* [REQUIREMENTS] Omit every picture, and retype the lines that run from the beginning of the data below through the line containing "outlet('wall_outlet', 'white duplex", inclusive.

• • • • •

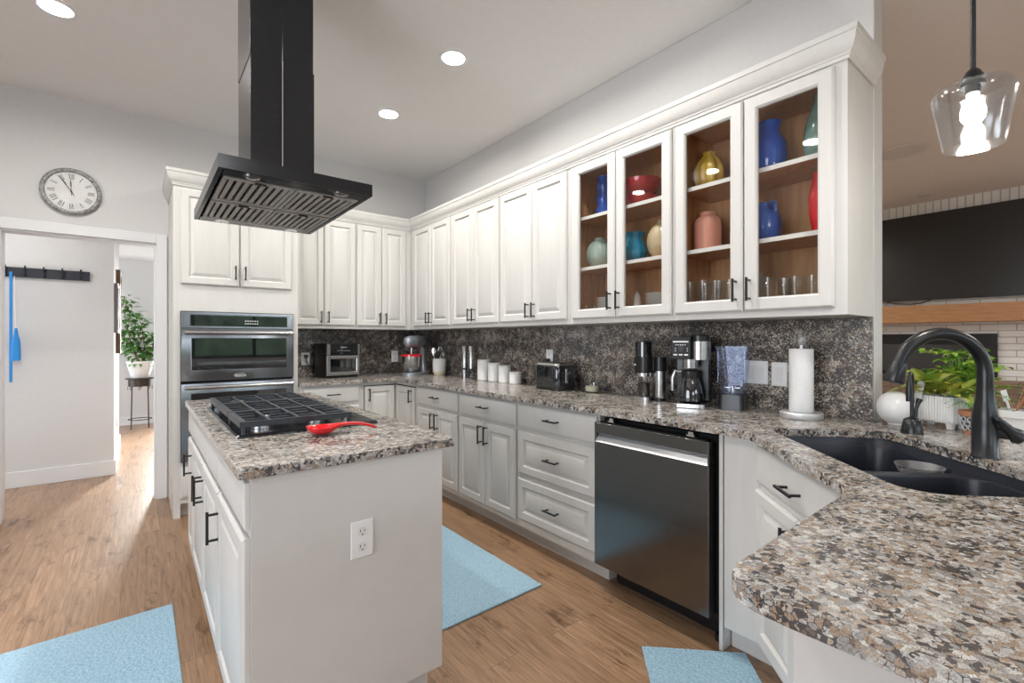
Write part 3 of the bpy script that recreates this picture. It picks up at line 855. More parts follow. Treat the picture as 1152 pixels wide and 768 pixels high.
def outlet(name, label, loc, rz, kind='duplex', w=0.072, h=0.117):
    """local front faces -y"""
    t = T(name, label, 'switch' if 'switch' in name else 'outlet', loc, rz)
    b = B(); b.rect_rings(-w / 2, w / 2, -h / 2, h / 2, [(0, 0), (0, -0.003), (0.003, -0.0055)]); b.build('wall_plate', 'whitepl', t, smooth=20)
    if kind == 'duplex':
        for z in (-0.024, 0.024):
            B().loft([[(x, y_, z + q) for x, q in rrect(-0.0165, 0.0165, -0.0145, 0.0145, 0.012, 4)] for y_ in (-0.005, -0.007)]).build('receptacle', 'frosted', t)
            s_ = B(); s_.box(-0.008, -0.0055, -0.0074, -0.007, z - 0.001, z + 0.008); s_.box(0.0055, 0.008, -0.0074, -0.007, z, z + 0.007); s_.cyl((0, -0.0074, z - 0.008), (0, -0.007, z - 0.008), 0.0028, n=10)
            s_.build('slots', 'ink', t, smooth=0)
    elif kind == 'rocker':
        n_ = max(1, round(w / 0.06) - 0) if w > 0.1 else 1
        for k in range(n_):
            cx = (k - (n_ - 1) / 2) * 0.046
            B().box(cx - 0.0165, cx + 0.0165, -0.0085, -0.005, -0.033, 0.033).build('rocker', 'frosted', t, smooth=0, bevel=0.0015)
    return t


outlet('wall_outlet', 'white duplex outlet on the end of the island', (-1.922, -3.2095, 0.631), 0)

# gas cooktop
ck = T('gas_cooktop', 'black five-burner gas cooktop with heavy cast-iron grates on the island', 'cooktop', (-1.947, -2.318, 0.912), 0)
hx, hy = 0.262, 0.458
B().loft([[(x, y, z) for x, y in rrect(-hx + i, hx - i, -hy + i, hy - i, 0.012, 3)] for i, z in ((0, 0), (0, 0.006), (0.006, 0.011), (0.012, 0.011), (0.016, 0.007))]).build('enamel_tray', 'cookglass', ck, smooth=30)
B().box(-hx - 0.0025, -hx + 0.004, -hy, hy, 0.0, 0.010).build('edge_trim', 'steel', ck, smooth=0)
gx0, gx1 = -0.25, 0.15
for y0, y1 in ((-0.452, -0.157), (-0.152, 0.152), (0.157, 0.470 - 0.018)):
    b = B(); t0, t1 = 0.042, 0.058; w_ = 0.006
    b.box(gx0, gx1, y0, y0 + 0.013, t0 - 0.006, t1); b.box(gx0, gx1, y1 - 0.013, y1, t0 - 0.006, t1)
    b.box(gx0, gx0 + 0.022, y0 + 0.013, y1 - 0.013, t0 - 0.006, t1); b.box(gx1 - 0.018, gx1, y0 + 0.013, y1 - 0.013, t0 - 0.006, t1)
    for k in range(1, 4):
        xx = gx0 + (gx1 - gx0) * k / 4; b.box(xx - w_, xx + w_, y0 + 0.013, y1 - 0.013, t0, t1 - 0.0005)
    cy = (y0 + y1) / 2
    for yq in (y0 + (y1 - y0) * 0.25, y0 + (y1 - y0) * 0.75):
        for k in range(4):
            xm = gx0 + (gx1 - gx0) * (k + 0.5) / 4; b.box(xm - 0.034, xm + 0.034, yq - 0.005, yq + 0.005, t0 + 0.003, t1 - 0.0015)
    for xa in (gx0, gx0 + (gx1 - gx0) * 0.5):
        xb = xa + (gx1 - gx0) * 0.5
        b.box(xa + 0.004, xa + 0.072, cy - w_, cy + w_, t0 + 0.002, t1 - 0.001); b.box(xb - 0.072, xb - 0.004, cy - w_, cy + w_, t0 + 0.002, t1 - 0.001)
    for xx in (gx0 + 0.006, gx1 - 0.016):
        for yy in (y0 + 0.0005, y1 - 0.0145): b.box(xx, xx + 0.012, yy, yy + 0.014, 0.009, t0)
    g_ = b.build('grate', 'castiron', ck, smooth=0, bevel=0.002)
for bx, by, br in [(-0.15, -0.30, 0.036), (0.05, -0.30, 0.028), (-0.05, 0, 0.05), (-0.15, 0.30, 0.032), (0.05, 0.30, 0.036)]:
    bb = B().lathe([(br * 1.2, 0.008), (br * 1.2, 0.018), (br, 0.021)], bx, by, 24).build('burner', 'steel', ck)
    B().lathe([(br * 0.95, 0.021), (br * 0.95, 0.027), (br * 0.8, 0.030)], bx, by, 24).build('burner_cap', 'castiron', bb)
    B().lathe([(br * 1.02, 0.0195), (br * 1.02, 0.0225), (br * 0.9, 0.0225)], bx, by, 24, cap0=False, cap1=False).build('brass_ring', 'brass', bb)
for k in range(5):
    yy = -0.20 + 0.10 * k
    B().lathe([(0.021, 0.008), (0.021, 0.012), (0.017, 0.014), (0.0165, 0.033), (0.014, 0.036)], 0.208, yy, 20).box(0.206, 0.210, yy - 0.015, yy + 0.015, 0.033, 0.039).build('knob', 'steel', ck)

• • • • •

* [RESULT]
Write part 3 of the bpy script that recreates this picture. It picks up at line 855. More parts follow. Treat the picture as 1152 pixels wide and 768 pixels high.
def outlet(name, label, loc, rz, kind='duplex', w=0.072, h=0.117):
    """local front faces -y"""
    t = T(name, label, 'switch' if 'switch' in name else 'outlet', loc, rz)
    b = B(); b.rect_rings(-w / 2, w / 2, -h / 2, h / 2, [(0, 0), (0, -0.003), (0.003, -0.0055)]); b.build('wall_plate', 'whitepl', t, smooth=20)
    if kind == 'duplex':
        for z in (-0.024, 0.024):
            B().loft([[(x, y_, z + q) for x, q in rrect(-0.0165, 0.0165, -0.0145, 0.0145, 0.012, 4)] for y_ in (-0.005, -0.007)]).build('receptacle', 'frosted', t)
            s_ = B(); s_.box(-0.008, -0.0055, -0.0074, -0.007, z - 0.001, z + 0.008); s_.box(0.0055, 0.008, -0.0074, -0.007, z, z + 0.007); s_.cyl((0, -0.0074, z - 0.008), (0, -0.007, z - 0.008), 0.0028, n=10)
            s_.build('slots', 'ink', t, smooth=0)
    elif kind == 'rocker':
        n_ = max(1, round(w / 0.06) - 0) if w > 0.1 else 1
        for k in range(n_):
            cx = (k - (n_ - 1) / 2) * 0.046
            B().box(cx - 0.0165, cx + 0.0165, -0.0085, -0.005, -0.033, 0.033).build('rocker', 'frosted', t, smooth=0, bevel=0.0015)
    return t


outlet('wall_outlet', 'white duplex outlet on the end of the island', (-1.922, -3.2095, 0.631), 0)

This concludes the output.